Craig James at Commsec echoes this theory. "The Reserve Bank is much less confident about the Australian economy continuing to remain strong, about inflationary pressures remaining,"

He want onto say ... "They're concerned about the credit jitters which are across the globe, the strength of the US economy. "Clearly, if the US economy goes into recession, all bets are off.

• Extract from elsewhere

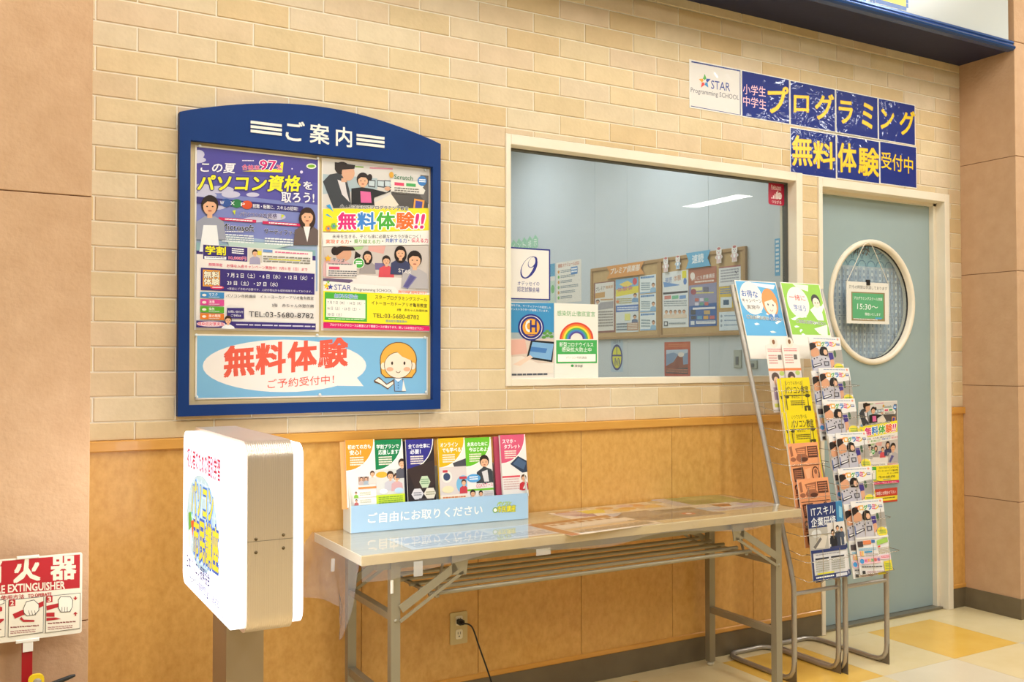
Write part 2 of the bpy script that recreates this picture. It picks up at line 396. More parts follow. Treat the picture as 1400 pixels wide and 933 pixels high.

Interest rates are going to remain stable here in Australia rather than go up."

Worsening economic conditions

Others such as Economist Scott Haslem from UBS says the Reserve Bank has also stopped implying that Asia, and by implication Australia, could be largely immune.

"The RBA does appear to be less convinced that the Asian region is going to be impervious to the slowdown that now clearly looks to be under way in the major economies," he said.

"I think the other thing the bank is acknowledging is that the appreciably higher borrowing rates that we're seeing may well be doing some of the job that the RBA thought it would have to do."

Australia's big retail banks are talking about lifting rates for home borrowers because the global credit crunch has put up their cost of funding. If they do so, today's statement suggests the Reserve Bank may take the view that they are doing its job for it.

What do other people think of the large banks recouping losses from other markets from their Australian customers who have remained restrained and not to prone to high risk finance strategies. should we pay for the sins of others or live and die on our our swords?